Naturally I wasn't satisfied after having gone 141; so I announced that I would tune the coupe a little and "have another go at it." I changed the plugs and the carburetor jets and just happened to glance over toward the Jimmy coupe. They were swarming over it like a bunch of apes and I thought, "Oh, boy, here we go."

Nick Arias owned the car and between him and Don, they had about all the experience in the book. And the whole thing was quite a blow, to have the kid come in from out of nowhere and dust them off. They went 141 in the Jimmy and that really made me mad. Imagine, I had made two runs over this crumby course and already I felt like I owned it.

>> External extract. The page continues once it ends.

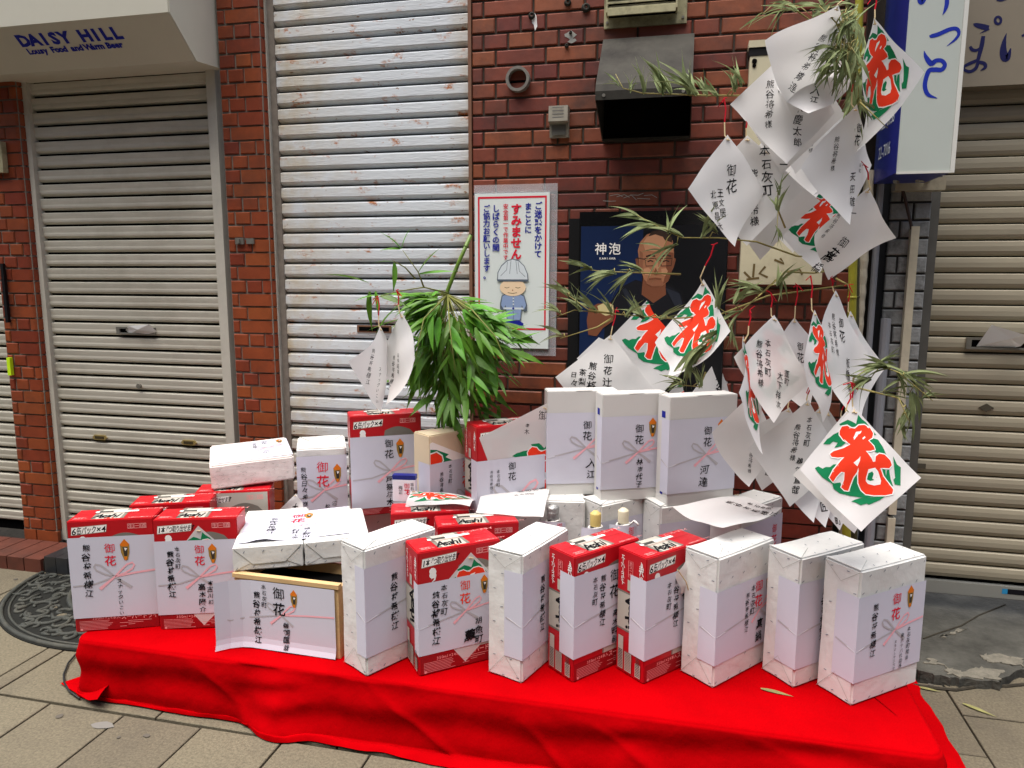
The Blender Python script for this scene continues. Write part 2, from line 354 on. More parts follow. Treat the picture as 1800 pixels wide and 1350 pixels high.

Well, the next time out I almost proved that I did. The coupe went 144 and the whole place went wild. Not to be outdone in the one-upmanship category, either, I decided to tune it some more and come back for another run. That just about did it. I think the guys with the Jimmy figured that I was completely nuts, and had decided to sit this one out. I changed the jets again and went 148. Don came over and said, "I don't care if we put dynamite in that Jimmy, it's not going to go 148."

I think I drove harder and pushed the car farther mechanically than I ever had because I wanted that record. After the practice run I overcame my fear, and I wanted to prove something to myself. A lot of people later asked Lou Baney how a kid could beat the Jimmy and he told them, "The day finally came when parts and tuning and driving ability all ended up in one car, and it won."

That was really my first taste of winning big. And it was the last time I ever considered letting anyone else do the driving for me--none of that "leave the driving to us" stuff for me anymore. It was all my show from that moment on. Still, there were a lot of times in later years when I sat in jet cars and asked myself why I hadn't "taken a bus."

But I was never without this obsession for speed, this fantastic desire to win, that always made me push everything to its limit--cars, parts, and particularly records.